You can see this in the video below:

Here is a list of Internet links to various suppliers and resources I used for constructing the Robot Foam Cutter.

Actobotics™ at ServoCity - main source for construction materials.

Fastener Express - excellent source for screws. Economical and ships fast!

Pololu - stepper motor controllers, enhanced Arduino controllers and more.

JGSCraft - Author's web site.

I used erector sets probably before I could walk. For me they've always been a fun sort of 3D puzzle. I'll start to assemble something and then realize that I have to take it partways apart again because the assembly blocks me from reaching a screw or some other critical part. That happened on this project as well, and may happen to you. I've tried to show a logical sequence of the major construction steps. Some of the substeps you'll have to figure out on your own. For example, you have to slide the pulley onto the shaft of the second motor BEFORE you screw the motor to the channel.

Some steps can be done out of sequence. I chose to assemble the belt first and inserted the pulleys inside of it when I mounted the idler pulley and second motor. You can always mount the pulleys and motor first and then wrap the belt around them and attach the hub mount and belt clamp.

Taking enough pictures during the build is a challenge. I tried to take them all as I built the machine, but when it came time to write the Instructable, I found I needed some extra pictures. This meant I had to partially disassemble the machine to back up to that step. This results in some inconsistency in the pictures. The motors may not be positioned the same, parts of a later assembly may show up in what should be an earlier picture, and so on. If you notice this, don't let it distract you. Keep on building!

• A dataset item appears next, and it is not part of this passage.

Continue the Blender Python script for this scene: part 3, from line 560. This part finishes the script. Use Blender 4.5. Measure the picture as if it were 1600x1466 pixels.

Late in 2019 I made some changes to the design:

• Designed and made parts on my 3D printers for the feet, rollers, guides, cutter head, and electronics case.
• Upper and lower feed rollers (bright green) ensure even feeding and allow different thicknesses of material.
• Top rollers flip up so it's easy to load the material.
• Adjustable guides (Purple) allow for different widths of material.
• Linear rail supports the cutter head.
• Adjustable cutter head uses rotary blades.
• Upgraded the electronics and motor drivers:
  • Control panel can change the length and number of cuts.
  • Uses programmable motor driver
  • Main controller is Microchip PIC
• Uses light-weight carbon fiber shafts to reduce inertia and overall weight.